§ **What you should do**
Produce the listing below again, exactly as shown.

§ **Supplied data**
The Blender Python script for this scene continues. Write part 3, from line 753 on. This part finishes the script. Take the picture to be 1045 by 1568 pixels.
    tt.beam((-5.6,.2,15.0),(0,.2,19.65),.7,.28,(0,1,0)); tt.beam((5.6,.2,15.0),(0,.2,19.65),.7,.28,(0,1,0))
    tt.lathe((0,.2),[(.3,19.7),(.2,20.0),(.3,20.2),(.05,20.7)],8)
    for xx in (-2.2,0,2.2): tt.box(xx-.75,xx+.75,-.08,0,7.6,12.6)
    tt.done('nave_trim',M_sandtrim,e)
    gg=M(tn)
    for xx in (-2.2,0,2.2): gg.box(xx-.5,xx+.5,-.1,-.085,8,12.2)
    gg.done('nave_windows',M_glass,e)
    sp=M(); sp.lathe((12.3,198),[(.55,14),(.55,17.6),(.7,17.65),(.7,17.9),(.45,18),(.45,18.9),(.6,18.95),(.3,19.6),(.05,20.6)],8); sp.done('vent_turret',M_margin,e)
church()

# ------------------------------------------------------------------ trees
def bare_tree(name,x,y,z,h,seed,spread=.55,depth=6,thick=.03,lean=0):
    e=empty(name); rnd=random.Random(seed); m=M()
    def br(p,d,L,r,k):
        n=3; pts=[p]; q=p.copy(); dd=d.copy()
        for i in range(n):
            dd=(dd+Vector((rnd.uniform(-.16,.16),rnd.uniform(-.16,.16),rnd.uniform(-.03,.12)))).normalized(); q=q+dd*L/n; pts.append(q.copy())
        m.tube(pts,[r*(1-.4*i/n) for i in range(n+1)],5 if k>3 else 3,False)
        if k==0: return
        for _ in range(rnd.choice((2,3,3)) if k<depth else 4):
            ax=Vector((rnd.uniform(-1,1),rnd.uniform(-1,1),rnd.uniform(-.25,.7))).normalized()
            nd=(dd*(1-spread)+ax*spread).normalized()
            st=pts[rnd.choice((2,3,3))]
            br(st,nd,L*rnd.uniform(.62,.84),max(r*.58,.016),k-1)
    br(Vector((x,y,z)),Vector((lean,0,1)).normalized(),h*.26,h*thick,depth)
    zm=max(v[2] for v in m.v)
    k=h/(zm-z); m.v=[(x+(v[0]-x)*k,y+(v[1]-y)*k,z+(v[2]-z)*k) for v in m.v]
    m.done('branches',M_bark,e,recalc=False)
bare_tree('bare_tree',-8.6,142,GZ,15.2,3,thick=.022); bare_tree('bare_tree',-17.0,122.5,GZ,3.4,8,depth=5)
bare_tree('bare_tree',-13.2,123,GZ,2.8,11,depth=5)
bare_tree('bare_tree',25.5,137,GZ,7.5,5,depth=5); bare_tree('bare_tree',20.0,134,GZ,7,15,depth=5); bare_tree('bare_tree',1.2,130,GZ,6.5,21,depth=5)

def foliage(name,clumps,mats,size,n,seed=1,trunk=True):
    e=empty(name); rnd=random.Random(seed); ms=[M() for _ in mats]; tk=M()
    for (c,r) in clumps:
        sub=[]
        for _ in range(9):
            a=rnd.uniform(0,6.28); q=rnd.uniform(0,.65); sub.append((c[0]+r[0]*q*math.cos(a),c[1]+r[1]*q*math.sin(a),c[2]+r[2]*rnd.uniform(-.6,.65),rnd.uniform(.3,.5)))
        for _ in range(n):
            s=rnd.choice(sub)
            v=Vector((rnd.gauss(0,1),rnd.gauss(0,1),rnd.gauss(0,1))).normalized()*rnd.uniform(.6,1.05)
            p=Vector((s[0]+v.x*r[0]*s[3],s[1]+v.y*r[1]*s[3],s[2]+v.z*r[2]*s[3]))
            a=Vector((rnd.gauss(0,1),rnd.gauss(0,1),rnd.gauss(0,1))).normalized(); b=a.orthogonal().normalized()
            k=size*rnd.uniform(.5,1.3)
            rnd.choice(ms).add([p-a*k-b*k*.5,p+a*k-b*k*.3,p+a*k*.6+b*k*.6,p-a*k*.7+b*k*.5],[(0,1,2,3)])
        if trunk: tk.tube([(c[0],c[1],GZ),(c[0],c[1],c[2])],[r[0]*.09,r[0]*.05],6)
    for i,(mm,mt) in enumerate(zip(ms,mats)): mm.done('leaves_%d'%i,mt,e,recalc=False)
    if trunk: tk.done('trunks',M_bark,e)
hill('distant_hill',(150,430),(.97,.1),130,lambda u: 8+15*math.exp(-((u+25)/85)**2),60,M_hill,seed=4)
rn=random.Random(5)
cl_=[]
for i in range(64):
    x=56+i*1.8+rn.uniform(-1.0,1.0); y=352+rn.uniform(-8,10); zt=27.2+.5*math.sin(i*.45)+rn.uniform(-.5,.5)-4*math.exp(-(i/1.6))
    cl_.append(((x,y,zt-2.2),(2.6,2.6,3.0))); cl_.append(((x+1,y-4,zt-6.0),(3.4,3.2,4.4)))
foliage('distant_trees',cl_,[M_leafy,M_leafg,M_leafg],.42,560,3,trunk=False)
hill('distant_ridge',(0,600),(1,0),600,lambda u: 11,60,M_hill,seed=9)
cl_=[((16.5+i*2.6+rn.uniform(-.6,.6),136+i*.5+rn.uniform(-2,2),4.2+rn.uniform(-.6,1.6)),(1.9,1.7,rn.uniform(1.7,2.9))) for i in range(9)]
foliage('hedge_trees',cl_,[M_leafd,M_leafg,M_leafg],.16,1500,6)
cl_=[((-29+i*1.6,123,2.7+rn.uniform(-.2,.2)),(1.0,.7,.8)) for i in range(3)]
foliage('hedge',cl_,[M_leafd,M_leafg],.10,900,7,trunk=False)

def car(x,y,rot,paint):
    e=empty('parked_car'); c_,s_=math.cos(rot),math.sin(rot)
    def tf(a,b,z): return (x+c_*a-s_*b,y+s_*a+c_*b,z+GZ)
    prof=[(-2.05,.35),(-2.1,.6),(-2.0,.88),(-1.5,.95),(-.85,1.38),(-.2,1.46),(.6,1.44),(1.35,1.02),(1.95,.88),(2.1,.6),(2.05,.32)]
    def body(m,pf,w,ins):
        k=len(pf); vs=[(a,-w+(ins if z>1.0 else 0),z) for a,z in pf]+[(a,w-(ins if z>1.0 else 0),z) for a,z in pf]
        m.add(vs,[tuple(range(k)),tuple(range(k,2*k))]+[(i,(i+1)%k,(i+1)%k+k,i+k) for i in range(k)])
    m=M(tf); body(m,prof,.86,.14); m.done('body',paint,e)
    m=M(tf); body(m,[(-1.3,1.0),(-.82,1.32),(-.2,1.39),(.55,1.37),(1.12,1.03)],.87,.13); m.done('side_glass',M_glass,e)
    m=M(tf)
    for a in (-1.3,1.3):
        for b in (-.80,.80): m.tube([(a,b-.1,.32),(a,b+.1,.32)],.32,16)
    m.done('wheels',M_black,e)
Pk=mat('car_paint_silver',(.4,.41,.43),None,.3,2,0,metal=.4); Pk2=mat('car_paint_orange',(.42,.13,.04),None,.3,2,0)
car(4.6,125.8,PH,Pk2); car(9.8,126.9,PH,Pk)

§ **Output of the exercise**
The Blender Python script for this scene continues. Write part 3, from line 753 on. This part finishes the script. Take the picture to be 1045 by 1568 pixels.
    tt.beam((-5.6,.2,15.0),(0,.2,19.65),.7,.28,(0,1,0)); tt.beam((5.6,.2,15.0),(0,.2,19.65),.7,.28,(0,1,0))
    tt.lathe((0,.2),[(.3,19.7),(.2,20.0),(.3,20.2),(.05,20.7)],8)
    for xx in (-2.2,0,2.2): tt.box(xx-.75,xx+.75,-.08,0,7.6,12.6)
    tt.done('nave_trim',M_sandtrim,e)
    gg=M(tn)
    for xx in (-2.2,0,2.2): gg.box(xx-.5,xx+.5,-.1,-.085,8,12.2)
    gg.done('nave_windows',M_glass,e)
    sp=M(); sp.lathe((12.3,198),[(.55,14),(.55,17.6),(.7,17.65),(.7,17.9),(.45,18),(.45,18.9),(.6,18.95),(.3,19.6),(.05,20.6)],8); sp.done('vent_turret',M_margin,e)
church()

# ------------------------------------------------------------------ trees
def bare_tree(name,x,y,z,h,seed,spread=.55,depth=6,thick=.03,lean=0):
    e=empty(name); rnd=random.Random(seed); m=M()
    def br(p,d,L,r,k):
        n=3; pts=[p]; q=p.copy(); dd=d.copy()
        for i in range(n):
            dd=(dd+Vector((rnd.uniform(-.16,.16),rnd.uniform(-.16,.16),rnd.uniform(-.03,.12)))).normalized(); q=q+dd*L/n; pts.append(q.copy())
        m.tube(pts,[r*(1-.4*i/n) for i in range(n+1)],5 if k>3 else 3,False)
        if k==0: return
        for _ in range(rnd.choice((2,3,3)) if k<depth else 4):
            ax=Vector((rnd.uniform(-1,1),rnd.uniform(-1,1),rnd.uniform(-.25,.7))).normalized()
            nd=(dd*(1-spread)+ax*spread).normalized()
            st=pts[rnd.choice((2,3,3))]
            br(st,nd,L*rnd.uniform(.62,.84),max(r*.58,.016),k-1)
    br(Vector((x,y,z)),Vector((lean,0,1)).normalized(),h*.26,h*thick,depth)
    zm=max(v[2] for v in m.v)
    k=h/(zm-z); m.v=[(x+(v[0]-x)*k,y+(v[1]-y)*k,z+(v[2]-z)*k) for v in m.v]
    m.done('branches',M_bark,e,recalc=False)
bare_tree('bare_tree',-8.6,142,GZ,15.2,3,thick=.022); bare_tree('bare_tree',-17.0,122.5,GZ,3.4,8,depth=5)
bare_tree('bare_tree',-13.2,123,GZ,2.8,11,depth=5)
bare_tree('bare_tree',25.5,137,GZ,7.5,5,depth=5); bare_tree('bare_tree',20.0,134,GZ,7,15,depth=5); bare_tree('bare_tree',1.2,130,GZ,6.5,21,depth=5)

def foliage(name,clumps,mats,size,n,seed=1,trunk=True):
    e=empty(name); rnd=random.Random(seed); ms=[M() for _ in mats]; tk=M()
    for (c,r) in clumps:
        sub=[]
        for _ in range(9):
            a=rnd.uniform(0,6.28); q=rnd.uniform(0,.65); sub.append((c[0]+r[0]*q*math.cos(a),c[1]+r[1]*q*math.sin(a),c[2]+r[2]*rnd.uniform(-.6,.65),rnd.uniform(.3,.5)))
        for _ in range(n):
            s=rnd.choice(sub)
            v=Vector((rnd.gauss(0,1),rnd.gauss(0,1),rnd.gauss(0,1))).normalized()*rnd.uniform(.6,1.05)
            p=Vector((s[0]+v.x*r[0]*s[3],s[1]+v.y*r[1]*s[3],s[2]+v.z*r[2]*s[3]))
            a=Vector((rnd.gauss(0,1),rnd.gauss(0,1),rnd.gauss(0,1))).normalized(); b=a.orthogonal().normalized()
            k=size*rnd.uniform(.5,1.3)
            rnd.choice(ms).add([p-a*k-b*k*.5,p+a*k-b*k*.3,p+a*k*.6+b*k*.6,p-a*k*.7+b*k*.5],[(0,1,2,3)])
        if trunk: tk.tube([(c[0],c[1],GZ),(c[0],c[1],c[2])],[r[0]*.09,r[0]*.05],6)
    for i,(mm,mt) in enumerate(zip(ms,mats)): mm.done('leaves_%d'%i,mt,e,recalc=False)
    if trunk: tk.done('trunks',M_bark,e)
hill('distant_hill',(150,430),(.97,.1),130,lambda u: 8+15*math.exp(-((u+25)/85)**2),60,M_hill,seed=4)
rn=random.Random(5)
cl_=[]
for i in range(64):
    x=56+i*1.8+rn.uniform(-1.0,1.0); y=352+rn.uniform(-8,10); zt=27.2+.5*math.sin(i*.45)+rn.uniform(-.5,.5)-4*math.exp(-(i/1.6))
    cl_.append(((x,y,zt-2.2),(2.6,2.6,3.0))); cl_.append(((x+1,y-4,zt-6.0),(3.4,3.2,4.4)))
foliage('distant_trees',cl_,[M_leafy,M_leafg,M_leafg],.42,560,3,trunk=False)
hill('distant_ridge',(0,600),(1,0),600,lambda u: 11,60,M_hill,seed=9)
cl_=[((16.5+i*2.6+rn.uniform(-.6,.6),136+i*.5+rn.uniform(-2,2),4.2+rn.uniform(-.6,1.6)),(1.9,1.7,rn.uniform(1.7,2.9))) for i in range(9)]
foliage('hedge_trees',cl_,[M_leafd,M_leafg,M_leafg],.16,1500,6)
cl_=[((-29+i*1.6,123,2.7+rn.uniform(-.2,.2)),(1.0,.7,.8)) for i in range(3)]
foliage('hedge',cl_,[M_leafd,M_leafg],.10,900,7,trunk=False)

def car(x,y,rot,paint):
    e=empty('parked_car'); c_,s_=math.cos(rot),math.sin(rot)
    def tf(a,b,z): return (x+c_*a-s_*b,y+s_*a+c_*b,z+GZ)
    prof=[(-2.05,.35),(-2.1,.6),(-2.0,.88),(-1.5,.95),(-.85,1.38),(-.2,1.46),(.6,1.44),(1.35,1.02),(1.95,.88),(2.1,.6),(2.05,.32)]
    def body(m,pf,w,ins):
        k=len(pf); vs=[(a,-w+(ins if z>1.0 else 0),z) for a,z in pf]+[(a,w-(ins if z>1.0 else 0),z) for a,z in pf]
        m.add(vs,[tuple(range(k)),tuple(range(k,2*k))]+[(i,(i+1)%k,(i+1)%k+k,i+k) for i in range(k)])
    m=M(tf); body(m,prof,.86,.14); m.done('body',paint,e)
    m=M(tf); body(m,[(-1.3,1.0),(-.82,1.32),(-.2,1.39),(.55,1.37),(1.12,1.03)],.87,.13); m.done('side_glass',M_glass,e)
    m=M(tf)
    for a in (-1.3,1.3):
        for b in (-.80,.80): m.tube([(a,b-.1,.32),(a,b+.1,.32)],.32,16)
    m.done('wheels',M_black,e)
Pk=mat('car_paint_silver',(.4,.41,.43),None,.3,2,0,metal=.4); Pk2=mat('car_paint_orange',(.42,.13,.04),None,.3,2,0)
car(4.6,125.8,PH,Pk2); car(9.8,126.9,PH,Pk)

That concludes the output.